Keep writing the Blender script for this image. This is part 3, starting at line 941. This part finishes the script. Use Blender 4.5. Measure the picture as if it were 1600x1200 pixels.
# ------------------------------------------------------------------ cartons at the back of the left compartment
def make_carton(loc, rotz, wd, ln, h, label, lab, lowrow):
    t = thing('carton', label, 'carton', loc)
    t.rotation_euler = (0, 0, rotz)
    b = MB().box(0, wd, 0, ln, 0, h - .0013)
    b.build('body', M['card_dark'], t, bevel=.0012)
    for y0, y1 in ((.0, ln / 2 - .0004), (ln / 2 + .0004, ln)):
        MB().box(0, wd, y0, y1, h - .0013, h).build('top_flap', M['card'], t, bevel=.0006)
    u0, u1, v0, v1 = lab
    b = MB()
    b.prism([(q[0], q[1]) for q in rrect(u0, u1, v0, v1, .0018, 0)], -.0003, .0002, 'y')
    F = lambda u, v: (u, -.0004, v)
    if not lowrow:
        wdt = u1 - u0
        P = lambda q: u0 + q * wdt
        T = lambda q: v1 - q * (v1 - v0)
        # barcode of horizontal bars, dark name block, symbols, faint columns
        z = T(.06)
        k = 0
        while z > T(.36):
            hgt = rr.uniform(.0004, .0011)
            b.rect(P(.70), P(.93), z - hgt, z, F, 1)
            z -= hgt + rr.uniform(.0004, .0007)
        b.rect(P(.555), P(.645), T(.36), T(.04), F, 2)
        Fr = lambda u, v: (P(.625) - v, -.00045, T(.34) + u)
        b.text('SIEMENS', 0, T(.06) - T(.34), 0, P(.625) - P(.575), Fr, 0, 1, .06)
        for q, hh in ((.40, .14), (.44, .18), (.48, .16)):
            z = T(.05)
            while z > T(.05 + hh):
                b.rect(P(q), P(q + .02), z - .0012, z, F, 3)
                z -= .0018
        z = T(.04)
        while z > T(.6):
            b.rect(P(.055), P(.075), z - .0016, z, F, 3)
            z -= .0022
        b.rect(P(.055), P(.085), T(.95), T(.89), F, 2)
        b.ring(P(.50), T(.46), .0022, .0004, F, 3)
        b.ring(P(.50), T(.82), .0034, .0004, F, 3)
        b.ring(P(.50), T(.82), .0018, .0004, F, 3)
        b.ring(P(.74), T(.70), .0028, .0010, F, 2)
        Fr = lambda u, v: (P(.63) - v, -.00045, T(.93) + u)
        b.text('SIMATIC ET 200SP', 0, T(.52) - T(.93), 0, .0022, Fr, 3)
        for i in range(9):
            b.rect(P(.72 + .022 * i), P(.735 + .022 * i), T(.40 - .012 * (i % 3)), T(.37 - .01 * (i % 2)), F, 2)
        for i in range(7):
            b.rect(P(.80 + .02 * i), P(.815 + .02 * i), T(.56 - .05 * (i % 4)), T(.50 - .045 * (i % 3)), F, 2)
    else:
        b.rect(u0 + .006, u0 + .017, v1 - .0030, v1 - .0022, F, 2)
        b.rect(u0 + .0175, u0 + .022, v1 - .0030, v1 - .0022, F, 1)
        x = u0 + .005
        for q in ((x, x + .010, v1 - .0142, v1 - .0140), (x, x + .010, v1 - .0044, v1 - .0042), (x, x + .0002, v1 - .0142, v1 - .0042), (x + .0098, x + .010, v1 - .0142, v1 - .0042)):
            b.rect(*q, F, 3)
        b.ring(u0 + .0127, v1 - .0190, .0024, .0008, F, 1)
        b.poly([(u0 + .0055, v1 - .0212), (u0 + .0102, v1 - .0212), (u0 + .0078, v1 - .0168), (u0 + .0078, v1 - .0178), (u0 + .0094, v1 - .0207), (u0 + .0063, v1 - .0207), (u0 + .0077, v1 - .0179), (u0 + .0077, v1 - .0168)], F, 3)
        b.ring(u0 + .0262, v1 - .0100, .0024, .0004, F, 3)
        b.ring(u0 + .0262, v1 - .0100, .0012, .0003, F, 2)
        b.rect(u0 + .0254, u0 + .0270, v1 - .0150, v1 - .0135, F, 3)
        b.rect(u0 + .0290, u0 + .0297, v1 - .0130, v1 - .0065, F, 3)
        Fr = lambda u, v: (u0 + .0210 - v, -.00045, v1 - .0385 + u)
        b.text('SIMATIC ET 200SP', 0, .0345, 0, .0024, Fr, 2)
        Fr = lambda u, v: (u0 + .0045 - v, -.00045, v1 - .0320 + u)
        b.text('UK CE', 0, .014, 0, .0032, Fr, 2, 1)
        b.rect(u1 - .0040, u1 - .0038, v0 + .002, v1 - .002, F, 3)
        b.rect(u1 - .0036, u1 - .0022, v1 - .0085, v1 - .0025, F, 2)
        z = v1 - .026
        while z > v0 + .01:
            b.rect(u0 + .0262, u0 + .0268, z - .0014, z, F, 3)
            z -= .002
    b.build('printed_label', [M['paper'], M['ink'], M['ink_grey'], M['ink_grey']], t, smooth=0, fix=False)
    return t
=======
## EXERCISE INSTRUCTIONS
Produce the lines from the top of the listing through the "for y0, y1 in" line exactly as they appear, with no additional output.

## WRITTEN SOLUTION
Keep writing the Blender script for this image. This is part 3, starting at line 941. This part finishes the script. Use Blender 4.5. Measure the picture as if it were 1600x1200 pixels.
# ------------------------------------------------------------------ cartons at the back of the left compartment
def make_carton(loc, rotz, wd, ln, h, label, lab, lowrow):
    t = thing('carton', label, 'carton', loc)
    t.rotation_euler = (0, 0, rotz)
    b = MB().box(0, wd, 0, ln, 0, h - .0013)
    b.build('body', M['card_dark'], t, bevel=.0012)
    for y0, y1 in ((.0, ln / 2 - .0004), (ln / 2 + .0004, ln)):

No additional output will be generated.